Exercise directions: Take the line containing "Model this scene" as the first line and the line containing "vs.use_curve_mapping = False" as the last, and output that span verbatim without any images.

Records provided:
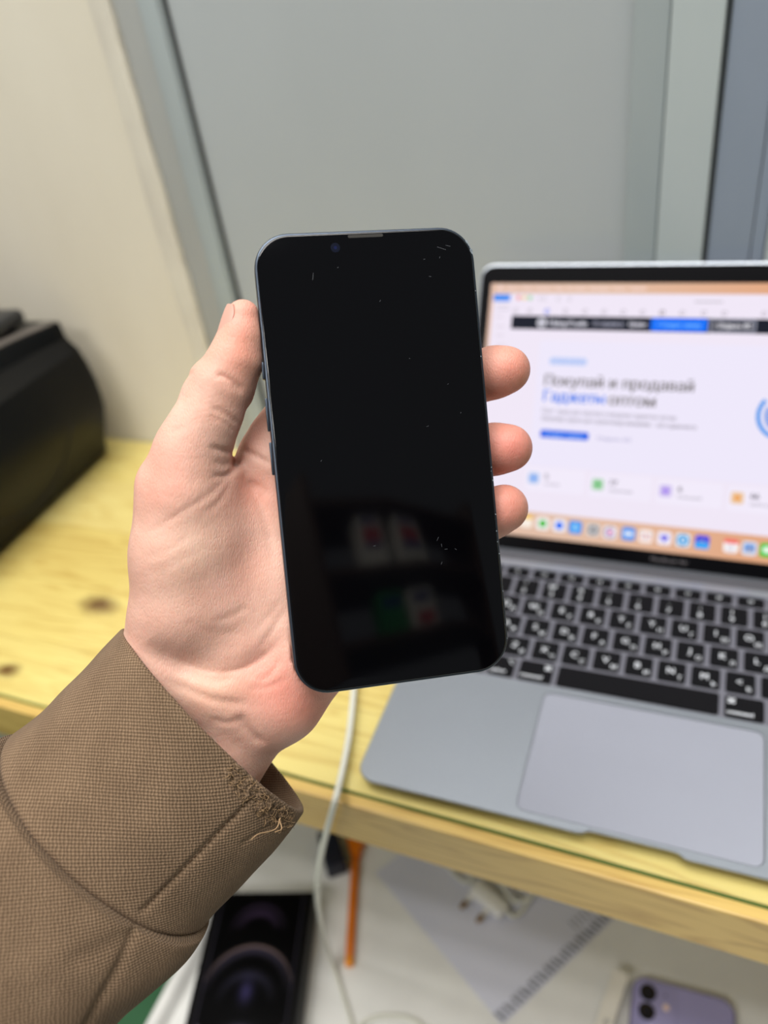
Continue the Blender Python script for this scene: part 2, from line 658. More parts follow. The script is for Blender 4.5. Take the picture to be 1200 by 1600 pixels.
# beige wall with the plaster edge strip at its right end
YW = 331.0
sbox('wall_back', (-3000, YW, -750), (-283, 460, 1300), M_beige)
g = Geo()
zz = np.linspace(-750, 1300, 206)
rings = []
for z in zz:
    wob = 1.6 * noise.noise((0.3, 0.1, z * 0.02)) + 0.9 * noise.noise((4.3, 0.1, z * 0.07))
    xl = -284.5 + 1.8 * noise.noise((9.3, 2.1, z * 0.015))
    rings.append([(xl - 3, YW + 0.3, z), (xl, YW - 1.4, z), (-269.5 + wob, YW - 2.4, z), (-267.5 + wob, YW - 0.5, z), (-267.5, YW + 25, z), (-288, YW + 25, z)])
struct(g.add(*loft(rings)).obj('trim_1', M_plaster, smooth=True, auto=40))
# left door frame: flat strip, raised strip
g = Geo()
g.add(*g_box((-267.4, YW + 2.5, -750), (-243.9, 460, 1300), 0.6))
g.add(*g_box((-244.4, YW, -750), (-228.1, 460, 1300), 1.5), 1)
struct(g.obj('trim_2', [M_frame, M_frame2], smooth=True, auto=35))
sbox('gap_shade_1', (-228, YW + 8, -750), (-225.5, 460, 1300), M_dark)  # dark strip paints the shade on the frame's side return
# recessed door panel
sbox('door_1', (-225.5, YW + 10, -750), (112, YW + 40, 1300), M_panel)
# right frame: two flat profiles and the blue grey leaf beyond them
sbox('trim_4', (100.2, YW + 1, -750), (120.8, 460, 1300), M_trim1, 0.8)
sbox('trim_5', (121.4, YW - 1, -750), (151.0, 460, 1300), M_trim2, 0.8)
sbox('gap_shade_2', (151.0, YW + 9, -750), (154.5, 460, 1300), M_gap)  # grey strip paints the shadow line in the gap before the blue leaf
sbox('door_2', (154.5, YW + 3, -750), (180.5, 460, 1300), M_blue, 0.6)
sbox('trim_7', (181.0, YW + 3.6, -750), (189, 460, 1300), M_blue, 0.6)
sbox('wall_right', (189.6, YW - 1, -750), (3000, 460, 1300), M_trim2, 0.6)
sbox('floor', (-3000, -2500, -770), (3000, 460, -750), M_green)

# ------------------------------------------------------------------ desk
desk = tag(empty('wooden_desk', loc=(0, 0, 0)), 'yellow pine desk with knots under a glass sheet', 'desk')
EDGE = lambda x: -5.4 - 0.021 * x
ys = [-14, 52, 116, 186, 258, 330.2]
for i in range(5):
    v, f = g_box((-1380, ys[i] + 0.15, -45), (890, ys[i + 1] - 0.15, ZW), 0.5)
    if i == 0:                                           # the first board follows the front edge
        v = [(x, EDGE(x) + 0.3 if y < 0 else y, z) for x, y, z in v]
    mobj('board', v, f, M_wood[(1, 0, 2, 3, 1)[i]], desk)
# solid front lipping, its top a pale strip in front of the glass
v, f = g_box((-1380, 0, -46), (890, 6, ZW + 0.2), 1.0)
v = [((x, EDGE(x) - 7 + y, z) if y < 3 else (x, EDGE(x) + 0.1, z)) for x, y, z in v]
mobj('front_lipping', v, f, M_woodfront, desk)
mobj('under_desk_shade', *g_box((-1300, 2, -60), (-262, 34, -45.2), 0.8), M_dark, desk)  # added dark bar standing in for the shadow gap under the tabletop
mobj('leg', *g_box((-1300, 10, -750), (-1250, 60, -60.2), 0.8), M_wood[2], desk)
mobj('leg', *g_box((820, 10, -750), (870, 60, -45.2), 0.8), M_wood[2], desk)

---

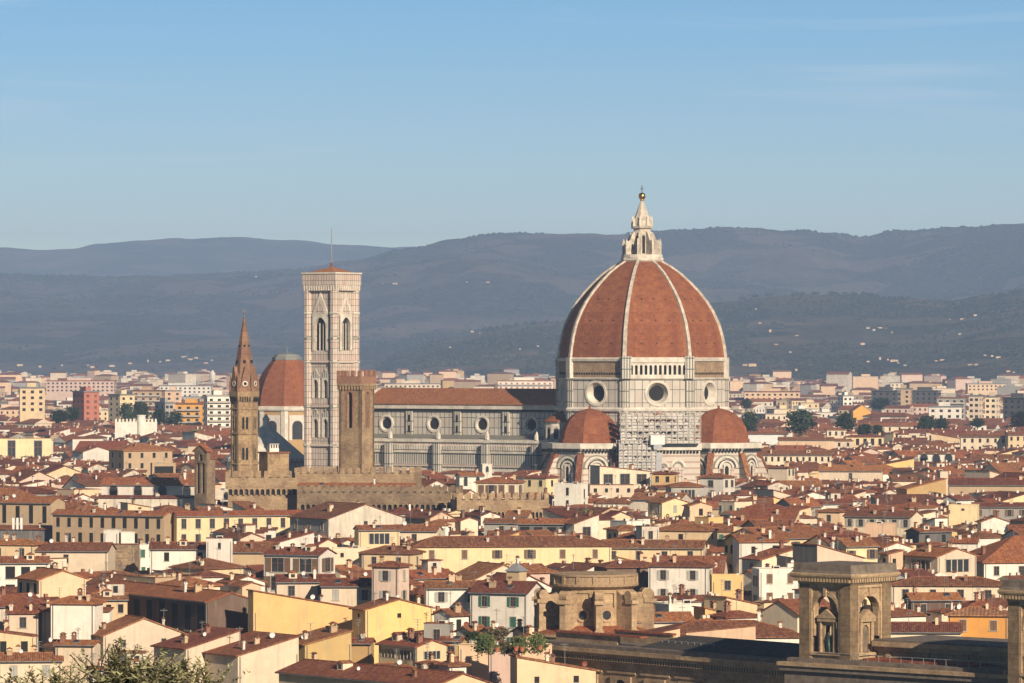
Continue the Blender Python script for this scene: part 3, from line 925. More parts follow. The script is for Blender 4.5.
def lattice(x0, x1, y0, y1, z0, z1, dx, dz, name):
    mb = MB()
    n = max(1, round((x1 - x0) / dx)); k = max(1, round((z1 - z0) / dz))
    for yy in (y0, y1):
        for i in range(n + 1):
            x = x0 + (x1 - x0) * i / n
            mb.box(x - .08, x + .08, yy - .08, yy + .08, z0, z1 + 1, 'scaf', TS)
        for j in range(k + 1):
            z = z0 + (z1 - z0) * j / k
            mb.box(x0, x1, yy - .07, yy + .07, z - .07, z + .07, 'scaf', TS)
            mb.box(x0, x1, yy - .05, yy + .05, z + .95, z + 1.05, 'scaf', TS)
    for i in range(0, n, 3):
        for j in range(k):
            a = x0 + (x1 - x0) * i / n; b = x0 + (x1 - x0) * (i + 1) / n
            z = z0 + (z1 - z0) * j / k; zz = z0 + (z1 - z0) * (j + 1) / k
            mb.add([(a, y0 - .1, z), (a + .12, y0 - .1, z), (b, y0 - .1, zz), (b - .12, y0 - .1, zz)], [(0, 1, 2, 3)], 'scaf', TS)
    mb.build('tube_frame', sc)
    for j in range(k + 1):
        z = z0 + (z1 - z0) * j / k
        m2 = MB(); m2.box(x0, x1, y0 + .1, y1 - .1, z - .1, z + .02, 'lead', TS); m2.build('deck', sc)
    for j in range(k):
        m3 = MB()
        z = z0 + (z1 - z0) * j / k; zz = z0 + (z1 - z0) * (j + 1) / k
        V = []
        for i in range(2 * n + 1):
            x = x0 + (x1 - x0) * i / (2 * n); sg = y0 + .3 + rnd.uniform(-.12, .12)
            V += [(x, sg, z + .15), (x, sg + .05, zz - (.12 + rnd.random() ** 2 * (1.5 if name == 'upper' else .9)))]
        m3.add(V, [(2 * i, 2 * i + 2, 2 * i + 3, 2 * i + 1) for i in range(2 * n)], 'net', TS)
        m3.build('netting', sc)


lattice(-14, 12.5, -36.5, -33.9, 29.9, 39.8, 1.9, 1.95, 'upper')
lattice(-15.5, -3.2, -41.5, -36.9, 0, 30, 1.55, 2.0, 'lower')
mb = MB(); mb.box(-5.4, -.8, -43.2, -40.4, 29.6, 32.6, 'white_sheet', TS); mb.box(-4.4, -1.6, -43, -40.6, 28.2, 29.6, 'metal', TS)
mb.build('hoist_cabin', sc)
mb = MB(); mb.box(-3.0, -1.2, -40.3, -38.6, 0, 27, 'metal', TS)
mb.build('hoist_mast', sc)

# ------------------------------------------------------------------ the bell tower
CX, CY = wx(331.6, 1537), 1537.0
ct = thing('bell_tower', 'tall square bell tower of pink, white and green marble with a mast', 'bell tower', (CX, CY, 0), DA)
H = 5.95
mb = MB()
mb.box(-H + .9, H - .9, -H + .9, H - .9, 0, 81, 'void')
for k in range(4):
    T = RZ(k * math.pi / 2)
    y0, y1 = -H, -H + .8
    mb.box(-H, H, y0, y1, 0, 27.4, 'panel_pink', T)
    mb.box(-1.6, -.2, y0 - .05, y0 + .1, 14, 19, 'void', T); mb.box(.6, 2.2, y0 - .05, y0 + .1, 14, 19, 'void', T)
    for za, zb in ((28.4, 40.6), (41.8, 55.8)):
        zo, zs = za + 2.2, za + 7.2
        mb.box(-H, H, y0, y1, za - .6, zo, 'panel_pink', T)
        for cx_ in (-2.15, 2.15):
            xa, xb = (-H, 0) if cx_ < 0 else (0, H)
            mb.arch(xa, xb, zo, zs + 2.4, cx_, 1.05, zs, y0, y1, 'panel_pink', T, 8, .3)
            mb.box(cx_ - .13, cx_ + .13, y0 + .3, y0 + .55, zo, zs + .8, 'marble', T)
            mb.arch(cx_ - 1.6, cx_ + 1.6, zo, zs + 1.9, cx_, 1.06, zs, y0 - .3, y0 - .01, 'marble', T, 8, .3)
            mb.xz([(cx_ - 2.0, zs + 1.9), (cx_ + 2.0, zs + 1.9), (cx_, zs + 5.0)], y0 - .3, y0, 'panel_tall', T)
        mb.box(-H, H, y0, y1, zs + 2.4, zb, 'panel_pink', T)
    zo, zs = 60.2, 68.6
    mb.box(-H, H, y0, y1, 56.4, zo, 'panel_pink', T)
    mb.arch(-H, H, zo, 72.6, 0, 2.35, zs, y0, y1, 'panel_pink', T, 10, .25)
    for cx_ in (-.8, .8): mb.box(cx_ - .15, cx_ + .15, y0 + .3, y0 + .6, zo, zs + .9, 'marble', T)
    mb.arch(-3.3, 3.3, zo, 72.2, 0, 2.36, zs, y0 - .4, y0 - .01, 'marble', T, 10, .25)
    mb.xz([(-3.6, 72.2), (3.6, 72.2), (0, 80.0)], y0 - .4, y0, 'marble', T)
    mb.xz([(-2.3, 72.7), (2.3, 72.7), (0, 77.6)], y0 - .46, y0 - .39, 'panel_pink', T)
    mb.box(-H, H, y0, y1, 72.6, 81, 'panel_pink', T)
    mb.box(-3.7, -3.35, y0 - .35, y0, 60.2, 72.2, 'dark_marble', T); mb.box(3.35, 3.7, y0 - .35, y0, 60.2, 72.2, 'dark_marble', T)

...

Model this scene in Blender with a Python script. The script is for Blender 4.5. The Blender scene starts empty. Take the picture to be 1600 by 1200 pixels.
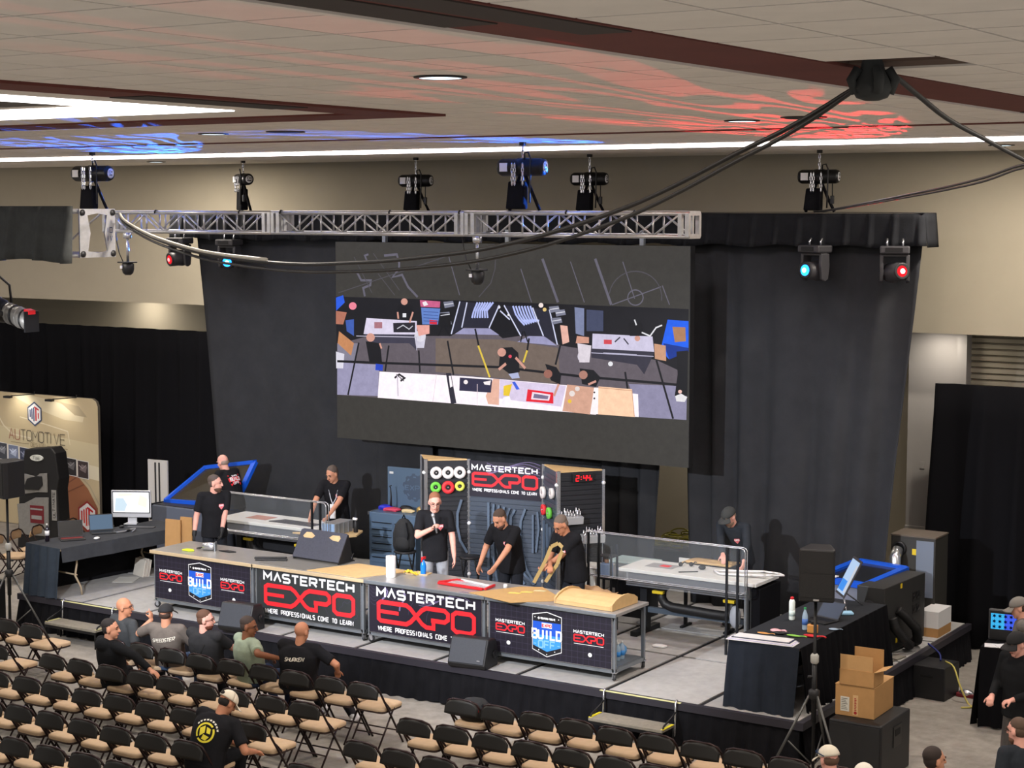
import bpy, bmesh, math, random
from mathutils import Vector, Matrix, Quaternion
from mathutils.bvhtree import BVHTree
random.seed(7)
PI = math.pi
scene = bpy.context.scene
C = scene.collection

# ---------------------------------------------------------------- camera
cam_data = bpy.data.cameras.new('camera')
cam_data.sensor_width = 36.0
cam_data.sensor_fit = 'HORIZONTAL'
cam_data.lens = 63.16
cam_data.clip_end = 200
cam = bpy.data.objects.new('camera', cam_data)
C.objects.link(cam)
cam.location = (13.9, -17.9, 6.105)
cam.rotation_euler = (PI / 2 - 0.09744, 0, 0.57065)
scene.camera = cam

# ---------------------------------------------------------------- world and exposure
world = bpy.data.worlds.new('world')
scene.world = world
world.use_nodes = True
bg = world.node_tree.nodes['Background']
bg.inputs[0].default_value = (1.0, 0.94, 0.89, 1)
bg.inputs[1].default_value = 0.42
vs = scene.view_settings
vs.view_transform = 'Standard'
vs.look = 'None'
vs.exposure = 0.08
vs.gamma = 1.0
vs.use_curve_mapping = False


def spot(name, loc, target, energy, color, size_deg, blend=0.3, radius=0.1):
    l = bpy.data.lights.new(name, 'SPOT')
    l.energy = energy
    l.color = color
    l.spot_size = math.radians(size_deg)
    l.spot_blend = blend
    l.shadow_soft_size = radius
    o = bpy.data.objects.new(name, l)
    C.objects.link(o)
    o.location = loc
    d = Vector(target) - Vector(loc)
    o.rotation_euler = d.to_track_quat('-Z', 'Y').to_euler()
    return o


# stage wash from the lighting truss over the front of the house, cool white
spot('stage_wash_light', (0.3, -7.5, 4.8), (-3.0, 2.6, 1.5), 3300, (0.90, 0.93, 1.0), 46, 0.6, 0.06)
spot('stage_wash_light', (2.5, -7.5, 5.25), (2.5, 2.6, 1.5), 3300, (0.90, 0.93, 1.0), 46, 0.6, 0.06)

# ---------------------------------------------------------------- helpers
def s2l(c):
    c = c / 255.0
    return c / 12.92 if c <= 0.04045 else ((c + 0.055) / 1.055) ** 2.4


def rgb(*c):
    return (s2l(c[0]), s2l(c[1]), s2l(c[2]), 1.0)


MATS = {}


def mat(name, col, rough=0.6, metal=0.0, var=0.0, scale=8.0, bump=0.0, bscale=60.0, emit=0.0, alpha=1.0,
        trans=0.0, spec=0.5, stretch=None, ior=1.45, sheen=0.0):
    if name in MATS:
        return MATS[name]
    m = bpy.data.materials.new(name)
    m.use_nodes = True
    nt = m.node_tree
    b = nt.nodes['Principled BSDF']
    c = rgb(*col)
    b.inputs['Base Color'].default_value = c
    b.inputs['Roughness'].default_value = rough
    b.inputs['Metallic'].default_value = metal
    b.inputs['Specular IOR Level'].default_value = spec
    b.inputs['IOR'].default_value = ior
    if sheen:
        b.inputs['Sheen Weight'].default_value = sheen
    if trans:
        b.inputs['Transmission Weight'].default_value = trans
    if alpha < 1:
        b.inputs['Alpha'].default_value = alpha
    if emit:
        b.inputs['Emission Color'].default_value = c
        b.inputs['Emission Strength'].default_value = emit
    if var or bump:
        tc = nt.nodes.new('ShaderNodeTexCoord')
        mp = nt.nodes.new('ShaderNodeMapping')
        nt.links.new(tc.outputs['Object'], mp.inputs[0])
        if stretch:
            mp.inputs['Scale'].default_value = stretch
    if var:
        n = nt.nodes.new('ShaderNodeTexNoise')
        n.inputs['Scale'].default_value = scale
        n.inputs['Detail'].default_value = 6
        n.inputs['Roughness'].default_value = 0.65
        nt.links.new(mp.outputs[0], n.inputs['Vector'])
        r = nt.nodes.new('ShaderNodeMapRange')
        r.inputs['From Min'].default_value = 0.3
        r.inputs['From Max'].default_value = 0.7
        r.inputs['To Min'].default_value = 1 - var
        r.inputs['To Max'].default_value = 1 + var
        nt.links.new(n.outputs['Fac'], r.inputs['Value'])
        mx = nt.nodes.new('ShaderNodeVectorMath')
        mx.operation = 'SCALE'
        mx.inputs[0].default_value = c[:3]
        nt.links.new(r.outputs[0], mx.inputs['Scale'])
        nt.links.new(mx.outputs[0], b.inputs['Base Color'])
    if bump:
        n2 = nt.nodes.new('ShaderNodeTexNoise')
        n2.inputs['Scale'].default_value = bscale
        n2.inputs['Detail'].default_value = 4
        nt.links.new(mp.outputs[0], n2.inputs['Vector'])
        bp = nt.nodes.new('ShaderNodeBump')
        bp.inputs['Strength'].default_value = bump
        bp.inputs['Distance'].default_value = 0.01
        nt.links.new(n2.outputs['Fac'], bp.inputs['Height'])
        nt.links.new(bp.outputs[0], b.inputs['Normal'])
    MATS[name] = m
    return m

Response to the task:
Model this scene in Blender with a Python script. The script is for Blender 4.5. The Blender scene starts empty. Take the picture to be 1600 by 1200 pixels.
import bpy, bmesh, math, random
from mathutils import Vector, Matrix, Quaternion
from mathutils.bvhtree import BVHTree
random.seed(7)
PI = math.pi
scene = bpy.context.scene
C = scene.collection

# ---------------------------------------------------------------- camera
cam_data = bpy.data.cameras.new('camera')
cam_data.sensor_width = 36.0
cam_data.sensor_fit = 'HORIZONTAL'
cam_data.lens = 63.16
cam_data.clip_end = 200
cam = bpy.data.objects.new('camera', cam_data)
C.objects.link(cam)
cam.location = (13.9, -17.9, 6.105)
cam.rotation_euler = (PI / 2 - 0.09744, 0, 0.57065)
scene.camera = cam

# ---------------------------------------------------------------- world and exposure
world = bpy.data.worlds.new('world')
scene.world = world
world.use_nodes = True
bg = world.node_tree.nodes['Background']
bg.inputs[0].default_value = (1.0, 0.94, 0.89, 1)
bg.inputs[1].default_value = 0.42
vs = scene.view_settings
vs.view_transform = 'Standard'
vs.look = 'None'
vs.exposure = 0.08
vs.gamma = 1.0
vs.use_curve_mapping = False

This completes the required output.